■ What the exercise asks: Review the material line by line. Identify and copy every line that contains the string "scene".

■ Supplied data:
++++++++++

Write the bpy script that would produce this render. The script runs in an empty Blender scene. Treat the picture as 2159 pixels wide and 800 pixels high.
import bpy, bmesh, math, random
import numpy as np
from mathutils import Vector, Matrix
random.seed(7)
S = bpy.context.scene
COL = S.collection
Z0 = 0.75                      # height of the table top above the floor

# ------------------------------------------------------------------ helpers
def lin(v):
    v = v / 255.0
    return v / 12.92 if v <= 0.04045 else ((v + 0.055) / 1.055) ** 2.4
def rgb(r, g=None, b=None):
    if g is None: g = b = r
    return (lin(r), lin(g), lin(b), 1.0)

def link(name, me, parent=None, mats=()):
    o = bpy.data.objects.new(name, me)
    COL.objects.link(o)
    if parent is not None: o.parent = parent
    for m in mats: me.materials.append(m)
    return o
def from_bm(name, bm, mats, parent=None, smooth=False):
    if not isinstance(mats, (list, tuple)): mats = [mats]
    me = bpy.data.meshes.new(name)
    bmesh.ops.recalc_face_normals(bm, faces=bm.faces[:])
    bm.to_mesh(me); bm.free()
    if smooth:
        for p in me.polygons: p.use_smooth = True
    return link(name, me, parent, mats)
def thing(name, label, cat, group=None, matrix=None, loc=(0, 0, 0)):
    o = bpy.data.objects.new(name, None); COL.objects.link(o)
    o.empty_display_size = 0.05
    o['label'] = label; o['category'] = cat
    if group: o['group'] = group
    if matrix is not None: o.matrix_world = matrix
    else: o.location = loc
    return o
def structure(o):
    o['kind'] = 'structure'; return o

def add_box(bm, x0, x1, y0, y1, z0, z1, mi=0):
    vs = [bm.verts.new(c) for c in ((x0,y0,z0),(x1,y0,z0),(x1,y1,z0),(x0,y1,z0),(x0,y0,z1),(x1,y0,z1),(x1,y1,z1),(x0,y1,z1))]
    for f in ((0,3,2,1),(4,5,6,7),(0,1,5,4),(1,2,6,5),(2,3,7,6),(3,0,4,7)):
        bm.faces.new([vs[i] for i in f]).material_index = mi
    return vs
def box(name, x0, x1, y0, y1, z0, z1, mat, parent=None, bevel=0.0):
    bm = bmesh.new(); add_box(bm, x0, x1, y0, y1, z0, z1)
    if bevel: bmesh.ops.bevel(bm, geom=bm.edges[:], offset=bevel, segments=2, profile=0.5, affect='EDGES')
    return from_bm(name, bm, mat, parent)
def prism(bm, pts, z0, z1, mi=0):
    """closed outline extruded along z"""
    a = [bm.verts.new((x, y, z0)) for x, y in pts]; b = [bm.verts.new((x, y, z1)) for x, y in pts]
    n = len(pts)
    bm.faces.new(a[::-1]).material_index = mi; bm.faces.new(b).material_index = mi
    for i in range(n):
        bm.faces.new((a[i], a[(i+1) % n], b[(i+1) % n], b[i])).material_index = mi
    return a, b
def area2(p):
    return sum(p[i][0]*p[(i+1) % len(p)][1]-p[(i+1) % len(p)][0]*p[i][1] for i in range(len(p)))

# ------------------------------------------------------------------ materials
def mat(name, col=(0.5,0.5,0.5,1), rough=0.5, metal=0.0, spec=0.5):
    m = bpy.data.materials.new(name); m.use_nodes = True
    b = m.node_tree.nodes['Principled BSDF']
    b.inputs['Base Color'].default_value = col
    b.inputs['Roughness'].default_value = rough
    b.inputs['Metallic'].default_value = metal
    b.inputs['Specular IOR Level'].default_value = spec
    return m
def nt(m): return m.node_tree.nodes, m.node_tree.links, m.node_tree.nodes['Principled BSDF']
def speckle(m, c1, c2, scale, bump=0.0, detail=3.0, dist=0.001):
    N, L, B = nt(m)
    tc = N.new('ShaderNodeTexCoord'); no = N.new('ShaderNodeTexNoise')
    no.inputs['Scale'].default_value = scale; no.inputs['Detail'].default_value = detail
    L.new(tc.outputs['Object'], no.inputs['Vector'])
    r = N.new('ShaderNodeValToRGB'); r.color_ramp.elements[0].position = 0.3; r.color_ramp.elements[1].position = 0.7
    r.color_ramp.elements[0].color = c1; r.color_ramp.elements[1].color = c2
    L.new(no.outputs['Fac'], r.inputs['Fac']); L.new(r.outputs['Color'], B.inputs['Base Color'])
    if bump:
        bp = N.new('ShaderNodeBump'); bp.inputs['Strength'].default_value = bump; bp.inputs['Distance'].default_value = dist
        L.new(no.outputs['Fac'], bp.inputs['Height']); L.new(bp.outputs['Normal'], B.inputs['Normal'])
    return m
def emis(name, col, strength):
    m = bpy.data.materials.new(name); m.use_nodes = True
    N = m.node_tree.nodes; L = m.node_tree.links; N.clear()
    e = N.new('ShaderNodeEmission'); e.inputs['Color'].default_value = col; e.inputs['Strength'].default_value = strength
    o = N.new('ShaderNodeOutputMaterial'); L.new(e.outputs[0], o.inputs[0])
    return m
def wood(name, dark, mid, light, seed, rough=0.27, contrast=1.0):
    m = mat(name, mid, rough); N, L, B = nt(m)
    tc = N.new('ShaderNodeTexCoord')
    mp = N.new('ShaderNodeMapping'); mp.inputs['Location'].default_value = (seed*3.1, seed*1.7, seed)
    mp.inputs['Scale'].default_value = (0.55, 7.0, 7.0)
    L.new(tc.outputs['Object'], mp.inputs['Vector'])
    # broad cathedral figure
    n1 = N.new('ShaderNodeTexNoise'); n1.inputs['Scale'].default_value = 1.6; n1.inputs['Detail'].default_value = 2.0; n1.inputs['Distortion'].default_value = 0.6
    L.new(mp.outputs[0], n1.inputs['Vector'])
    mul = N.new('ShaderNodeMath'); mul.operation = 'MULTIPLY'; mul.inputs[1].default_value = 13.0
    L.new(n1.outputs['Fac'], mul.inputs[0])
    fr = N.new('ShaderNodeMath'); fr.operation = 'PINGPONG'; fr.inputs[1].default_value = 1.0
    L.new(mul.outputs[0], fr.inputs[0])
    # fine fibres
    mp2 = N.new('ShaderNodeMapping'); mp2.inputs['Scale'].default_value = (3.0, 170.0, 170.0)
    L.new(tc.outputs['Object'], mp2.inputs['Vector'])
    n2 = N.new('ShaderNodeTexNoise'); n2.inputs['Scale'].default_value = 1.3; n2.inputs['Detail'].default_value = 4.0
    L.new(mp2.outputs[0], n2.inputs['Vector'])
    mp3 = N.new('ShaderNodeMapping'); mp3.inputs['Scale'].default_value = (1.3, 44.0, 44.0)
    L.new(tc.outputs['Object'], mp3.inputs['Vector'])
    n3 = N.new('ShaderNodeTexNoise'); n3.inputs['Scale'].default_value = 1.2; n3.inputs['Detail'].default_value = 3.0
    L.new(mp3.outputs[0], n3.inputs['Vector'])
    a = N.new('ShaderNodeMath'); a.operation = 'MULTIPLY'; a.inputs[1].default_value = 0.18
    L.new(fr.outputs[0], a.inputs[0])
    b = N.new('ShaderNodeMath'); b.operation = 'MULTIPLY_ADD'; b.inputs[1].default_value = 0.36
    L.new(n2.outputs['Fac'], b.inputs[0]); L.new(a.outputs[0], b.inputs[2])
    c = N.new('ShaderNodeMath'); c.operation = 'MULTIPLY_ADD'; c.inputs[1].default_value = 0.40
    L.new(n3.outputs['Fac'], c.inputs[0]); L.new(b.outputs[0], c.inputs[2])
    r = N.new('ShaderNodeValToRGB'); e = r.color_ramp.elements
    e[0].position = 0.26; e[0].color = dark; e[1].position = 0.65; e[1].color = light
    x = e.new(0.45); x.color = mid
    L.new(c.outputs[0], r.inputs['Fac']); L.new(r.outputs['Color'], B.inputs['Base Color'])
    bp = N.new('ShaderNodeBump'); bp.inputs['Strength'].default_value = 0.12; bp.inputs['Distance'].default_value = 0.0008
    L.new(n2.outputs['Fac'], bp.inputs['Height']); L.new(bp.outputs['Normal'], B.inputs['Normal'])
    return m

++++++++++

■ Answer:
Write the bpy script that would produce this render. The script runs in an empty Blender scene. Treat the picture as 2159 pixels wide and 800 pixels high.
S = bpy.context.scene